Task prompt. Could you print every line from the first one of the records below through the line containing "PITCH, YAW, ROLL = R_(-35.3745), R_(0.0243), R_(-1.4195)", with both included and nothing else?

Source data.
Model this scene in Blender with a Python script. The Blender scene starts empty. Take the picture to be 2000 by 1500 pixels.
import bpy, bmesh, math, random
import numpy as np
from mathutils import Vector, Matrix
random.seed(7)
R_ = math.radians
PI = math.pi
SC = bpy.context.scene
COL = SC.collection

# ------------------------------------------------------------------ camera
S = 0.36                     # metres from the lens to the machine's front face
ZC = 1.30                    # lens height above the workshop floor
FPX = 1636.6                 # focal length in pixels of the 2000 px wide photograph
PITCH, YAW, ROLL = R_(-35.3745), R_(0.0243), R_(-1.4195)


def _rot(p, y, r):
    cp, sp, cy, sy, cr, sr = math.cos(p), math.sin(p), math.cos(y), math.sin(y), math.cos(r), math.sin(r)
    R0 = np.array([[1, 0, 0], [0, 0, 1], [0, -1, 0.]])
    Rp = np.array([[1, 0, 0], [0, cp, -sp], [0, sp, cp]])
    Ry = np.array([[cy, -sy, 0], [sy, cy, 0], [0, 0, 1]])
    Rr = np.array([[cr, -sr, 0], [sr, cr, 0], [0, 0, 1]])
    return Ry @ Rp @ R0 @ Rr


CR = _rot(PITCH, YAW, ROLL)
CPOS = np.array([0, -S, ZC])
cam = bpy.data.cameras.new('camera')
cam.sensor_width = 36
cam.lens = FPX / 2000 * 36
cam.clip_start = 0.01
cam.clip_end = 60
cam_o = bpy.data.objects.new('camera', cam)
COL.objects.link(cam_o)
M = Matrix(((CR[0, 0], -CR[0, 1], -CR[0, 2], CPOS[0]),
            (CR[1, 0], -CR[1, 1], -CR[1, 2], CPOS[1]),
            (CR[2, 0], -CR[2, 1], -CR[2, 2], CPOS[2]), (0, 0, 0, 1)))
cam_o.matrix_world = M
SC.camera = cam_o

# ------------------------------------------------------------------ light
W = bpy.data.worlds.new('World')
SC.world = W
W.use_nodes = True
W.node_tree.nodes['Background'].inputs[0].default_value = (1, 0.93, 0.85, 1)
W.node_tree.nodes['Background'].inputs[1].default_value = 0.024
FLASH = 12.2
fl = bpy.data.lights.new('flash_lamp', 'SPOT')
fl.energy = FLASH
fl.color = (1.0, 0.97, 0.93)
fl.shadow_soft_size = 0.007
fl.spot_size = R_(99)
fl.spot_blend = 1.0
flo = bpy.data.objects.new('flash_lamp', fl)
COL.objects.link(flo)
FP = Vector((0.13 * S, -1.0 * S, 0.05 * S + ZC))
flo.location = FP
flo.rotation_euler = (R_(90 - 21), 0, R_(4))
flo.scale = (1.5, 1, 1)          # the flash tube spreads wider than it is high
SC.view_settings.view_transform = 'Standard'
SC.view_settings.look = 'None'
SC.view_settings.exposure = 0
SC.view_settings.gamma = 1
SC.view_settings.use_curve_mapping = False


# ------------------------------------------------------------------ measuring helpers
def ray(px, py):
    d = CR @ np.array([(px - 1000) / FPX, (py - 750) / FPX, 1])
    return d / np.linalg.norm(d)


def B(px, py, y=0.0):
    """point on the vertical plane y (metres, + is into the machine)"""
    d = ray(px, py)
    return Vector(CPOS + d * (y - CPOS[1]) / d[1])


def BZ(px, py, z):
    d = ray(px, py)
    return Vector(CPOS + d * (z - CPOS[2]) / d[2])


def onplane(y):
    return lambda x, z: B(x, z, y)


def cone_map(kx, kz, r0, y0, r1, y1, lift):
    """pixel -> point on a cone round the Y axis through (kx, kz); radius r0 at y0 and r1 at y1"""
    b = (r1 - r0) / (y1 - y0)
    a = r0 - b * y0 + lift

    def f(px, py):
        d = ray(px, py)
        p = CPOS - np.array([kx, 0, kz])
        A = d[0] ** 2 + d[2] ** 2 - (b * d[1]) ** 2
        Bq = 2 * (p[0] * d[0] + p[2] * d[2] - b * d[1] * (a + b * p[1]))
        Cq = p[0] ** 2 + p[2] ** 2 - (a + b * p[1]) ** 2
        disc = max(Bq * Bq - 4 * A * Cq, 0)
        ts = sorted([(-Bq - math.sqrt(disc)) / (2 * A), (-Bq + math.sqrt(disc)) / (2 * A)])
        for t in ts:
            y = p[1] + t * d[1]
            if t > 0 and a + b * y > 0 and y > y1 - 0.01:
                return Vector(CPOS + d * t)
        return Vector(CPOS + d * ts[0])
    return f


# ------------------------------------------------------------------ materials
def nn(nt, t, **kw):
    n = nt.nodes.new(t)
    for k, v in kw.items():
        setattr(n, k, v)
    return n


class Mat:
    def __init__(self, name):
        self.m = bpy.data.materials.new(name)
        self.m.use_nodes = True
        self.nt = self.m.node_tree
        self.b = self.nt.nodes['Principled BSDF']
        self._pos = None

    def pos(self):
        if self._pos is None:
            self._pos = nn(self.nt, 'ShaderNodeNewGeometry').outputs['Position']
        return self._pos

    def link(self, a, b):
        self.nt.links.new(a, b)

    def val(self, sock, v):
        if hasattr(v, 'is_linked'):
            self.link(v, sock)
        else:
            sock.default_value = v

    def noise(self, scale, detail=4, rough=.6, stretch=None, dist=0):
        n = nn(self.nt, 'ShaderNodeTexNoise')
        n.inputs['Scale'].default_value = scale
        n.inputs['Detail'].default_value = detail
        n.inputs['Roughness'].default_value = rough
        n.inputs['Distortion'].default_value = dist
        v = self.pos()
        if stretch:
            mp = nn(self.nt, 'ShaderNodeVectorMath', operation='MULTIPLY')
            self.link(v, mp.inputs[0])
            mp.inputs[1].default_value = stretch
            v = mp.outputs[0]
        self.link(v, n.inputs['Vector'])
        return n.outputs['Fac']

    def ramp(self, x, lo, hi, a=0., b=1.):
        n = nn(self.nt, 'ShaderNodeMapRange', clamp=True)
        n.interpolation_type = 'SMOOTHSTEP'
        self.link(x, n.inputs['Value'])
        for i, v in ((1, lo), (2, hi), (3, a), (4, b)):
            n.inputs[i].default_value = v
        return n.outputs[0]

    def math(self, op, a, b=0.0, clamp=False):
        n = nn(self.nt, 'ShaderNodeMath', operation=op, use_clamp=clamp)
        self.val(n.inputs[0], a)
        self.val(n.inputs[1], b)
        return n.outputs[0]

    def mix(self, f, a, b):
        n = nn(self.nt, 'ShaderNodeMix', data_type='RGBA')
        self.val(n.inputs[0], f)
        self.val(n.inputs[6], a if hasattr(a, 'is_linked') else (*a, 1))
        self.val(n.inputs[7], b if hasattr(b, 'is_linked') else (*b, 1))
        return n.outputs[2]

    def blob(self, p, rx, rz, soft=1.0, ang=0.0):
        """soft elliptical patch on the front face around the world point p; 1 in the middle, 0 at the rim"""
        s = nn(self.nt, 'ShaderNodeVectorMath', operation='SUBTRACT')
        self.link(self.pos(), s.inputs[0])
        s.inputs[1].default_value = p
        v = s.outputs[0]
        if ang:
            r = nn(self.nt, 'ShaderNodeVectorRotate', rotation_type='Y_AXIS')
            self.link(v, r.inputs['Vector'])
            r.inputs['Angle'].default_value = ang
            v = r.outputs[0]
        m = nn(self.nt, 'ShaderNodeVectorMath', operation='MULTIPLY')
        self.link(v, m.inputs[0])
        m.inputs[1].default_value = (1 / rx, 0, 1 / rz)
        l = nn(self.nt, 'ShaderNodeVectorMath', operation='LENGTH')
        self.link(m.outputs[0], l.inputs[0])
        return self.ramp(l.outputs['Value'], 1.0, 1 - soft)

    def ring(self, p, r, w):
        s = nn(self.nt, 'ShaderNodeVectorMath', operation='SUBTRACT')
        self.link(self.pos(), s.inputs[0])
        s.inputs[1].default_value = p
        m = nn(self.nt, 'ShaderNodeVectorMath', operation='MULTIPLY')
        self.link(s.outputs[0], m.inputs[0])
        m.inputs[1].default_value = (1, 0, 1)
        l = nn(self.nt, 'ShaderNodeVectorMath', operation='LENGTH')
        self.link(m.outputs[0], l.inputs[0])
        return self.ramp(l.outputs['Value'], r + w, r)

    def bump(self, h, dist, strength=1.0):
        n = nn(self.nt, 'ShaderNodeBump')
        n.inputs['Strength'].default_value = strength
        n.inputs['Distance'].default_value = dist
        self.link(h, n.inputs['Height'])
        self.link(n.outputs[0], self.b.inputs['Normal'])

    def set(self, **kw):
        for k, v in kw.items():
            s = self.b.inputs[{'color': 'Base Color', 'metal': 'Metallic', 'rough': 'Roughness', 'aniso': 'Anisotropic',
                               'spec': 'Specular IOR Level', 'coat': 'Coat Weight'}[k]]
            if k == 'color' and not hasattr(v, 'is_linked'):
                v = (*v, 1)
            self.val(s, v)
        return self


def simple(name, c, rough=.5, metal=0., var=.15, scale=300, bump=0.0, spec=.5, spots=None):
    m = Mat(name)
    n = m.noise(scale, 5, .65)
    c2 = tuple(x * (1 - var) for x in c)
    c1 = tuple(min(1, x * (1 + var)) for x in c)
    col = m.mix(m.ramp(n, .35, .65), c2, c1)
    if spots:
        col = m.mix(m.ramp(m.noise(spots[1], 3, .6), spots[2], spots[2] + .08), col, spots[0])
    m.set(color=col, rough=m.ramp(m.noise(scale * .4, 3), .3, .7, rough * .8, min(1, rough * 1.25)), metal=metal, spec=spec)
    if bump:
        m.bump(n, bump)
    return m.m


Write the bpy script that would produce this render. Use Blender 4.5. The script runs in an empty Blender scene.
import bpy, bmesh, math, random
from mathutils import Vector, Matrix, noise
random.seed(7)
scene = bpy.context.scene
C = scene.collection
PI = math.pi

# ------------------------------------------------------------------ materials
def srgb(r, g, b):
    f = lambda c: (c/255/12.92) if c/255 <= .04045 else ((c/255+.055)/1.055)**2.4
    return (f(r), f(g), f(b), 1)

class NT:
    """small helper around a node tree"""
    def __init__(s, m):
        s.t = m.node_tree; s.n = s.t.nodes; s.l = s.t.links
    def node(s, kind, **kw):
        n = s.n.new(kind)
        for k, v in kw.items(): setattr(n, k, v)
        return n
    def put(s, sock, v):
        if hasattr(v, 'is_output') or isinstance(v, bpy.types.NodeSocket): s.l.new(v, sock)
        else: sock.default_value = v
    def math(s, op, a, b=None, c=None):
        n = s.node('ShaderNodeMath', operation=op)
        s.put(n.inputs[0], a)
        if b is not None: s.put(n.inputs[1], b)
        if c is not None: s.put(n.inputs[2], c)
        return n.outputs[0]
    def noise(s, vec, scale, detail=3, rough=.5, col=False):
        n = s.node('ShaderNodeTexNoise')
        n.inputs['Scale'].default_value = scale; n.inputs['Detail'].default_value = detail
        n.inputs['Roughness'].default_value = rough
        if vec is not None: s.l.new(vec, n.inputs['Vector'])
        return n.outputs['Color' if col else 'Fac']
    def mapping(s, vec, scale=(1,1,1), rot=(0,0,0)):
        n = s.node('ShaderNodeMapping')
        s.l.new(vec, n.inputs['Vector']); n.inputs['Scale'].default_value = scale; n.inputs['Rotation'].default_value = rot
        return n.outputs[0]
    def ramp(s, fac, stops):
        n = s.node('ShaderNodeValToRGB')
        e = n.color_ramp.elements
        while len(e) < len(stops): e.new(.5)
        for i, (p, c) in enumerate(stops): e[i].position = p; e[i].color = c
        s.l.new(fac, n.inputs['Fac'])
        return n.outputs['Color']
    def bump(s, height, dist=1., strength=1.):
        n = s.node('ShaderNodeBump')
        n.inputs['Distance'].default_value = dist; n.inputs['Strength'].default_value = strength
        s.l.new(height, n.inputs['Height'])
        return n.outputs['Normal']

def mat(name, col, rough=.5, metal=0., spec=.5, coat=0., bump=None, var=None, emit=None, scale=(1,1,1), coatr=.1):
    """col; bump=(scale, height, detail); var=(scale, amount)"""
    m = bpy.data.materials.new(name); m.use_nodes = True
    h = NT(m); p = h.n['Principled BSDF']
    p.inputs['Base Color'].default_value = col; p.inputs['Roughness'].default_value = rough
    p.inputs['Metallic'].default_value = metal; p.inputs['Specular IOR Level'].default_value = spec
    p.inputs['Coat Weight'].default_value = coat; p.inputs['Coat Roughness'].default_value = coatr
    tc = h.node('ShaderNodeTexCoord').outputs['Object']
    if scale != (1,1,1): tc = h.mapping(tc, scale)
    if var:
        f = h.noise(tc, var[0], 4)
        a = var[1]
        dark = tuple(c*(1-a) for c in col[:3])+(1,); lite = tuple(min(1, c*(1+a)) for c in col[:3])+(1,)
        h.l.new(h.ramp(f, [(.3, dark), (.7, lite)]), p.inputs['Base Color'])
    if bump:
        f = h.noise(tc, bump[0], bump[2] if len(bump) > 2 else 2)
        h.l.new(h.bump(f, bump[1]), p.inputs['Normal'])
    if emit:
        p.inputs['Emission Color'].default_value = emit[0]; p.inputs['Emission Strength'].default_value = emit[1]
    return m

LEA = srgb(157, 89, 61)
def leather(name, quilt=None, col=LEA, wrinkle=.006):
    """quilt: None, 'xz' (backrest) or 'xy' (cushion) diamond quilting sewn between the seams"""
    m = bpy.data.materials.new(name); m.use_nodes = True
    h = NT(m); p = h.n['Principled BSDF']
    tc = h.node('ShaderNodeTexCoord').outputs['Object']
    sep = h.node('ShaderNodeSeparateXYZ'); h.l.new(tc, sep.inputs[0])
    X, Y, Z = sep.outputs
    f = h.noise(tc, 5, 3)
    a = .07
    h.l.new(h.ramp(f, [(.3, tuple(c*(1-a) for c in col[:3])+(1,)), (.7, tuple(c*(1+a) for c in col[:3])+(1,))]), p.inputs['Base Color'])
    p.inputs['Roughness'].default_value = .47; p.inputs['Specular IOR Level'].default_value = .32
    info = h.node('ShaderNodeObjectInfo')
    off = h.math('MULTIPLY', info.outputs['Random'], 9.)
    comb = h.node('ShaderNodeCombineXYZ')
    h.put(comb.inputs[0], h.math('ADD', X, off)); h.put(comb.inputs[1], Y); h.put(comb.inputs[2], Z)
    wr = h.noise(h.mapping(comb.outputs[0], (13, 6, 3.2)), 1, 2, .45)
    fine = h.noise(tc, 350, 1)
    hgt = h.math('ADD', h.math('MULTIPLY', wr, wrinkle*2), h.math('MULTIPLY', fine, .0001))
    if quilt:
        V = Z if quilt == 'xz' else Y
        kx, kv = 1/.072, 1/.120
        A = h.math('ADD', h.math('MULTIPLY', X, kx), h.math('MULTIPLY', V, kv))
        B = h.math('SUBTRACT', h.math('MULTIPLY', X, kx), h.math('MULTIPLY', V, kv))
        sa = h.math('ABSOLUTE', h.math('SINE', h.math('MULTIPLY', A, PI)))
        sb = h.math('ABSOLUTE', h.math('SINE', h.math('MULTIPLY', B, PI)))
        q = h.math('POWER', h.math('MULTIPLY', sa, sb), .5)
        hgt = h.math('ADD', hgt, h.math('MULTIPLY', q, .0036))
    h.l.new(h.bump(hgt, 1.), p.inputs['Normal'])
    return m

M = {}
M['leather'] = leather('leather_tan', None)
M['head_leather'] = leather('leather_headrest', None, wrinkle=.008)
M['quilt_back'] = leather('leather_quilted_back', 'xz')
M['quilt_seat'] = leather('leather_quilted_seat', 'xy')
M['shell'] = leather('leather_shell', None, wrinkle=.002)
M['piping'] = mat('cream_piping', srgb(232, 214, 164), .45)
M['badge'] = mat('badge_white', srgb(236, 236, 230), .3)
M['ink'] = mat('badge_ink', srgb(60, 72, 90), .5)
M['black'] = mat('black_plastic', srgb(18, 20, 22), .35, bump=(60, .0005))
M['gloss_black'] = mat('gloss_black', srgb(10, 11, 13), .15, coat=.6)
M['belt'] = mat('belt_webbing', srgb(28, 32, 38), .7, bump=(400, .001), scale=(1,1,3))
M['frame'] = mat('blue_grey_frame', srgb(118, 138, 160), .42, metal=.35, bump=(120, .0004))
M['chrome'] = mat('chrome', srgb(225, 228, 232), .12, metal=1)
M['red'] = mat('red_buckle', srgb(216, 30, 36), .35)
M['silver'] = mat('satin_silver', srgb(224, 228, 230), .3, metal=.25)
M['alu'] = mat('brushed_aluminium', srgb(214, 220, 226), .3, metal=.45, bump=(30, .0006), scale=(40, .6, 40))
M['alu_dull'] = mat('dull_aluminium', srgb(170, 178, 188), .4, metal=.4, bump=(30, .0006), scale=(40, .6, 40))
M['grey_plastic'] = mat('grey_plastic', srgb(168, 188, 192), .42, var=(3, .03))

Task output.
Model this scene in Blender with a Python script. The Blender scene starts empty. Take the picture to be 2000 by 1500 pixels.
import bpy, bmesh, math, random
import numpy as np
from mathutils import Vector, Matrix
random.seed(7)
R_ = math.radians
PI = math.pi
SC = bpy.context.scene
COL = SC.collection

# ------------------------------------------------------------------ camera
S = 0.36                     # metres from the lens to the machine's front face
ZC = 1.30                    # lens height above the workshop floor
FPX = 1636.6                 # focal length in pixels of the 2000 px wide photograph
PITCH, YAW, ROLL = R_(-35.3745), R_(0.0243), R_(-1.4195)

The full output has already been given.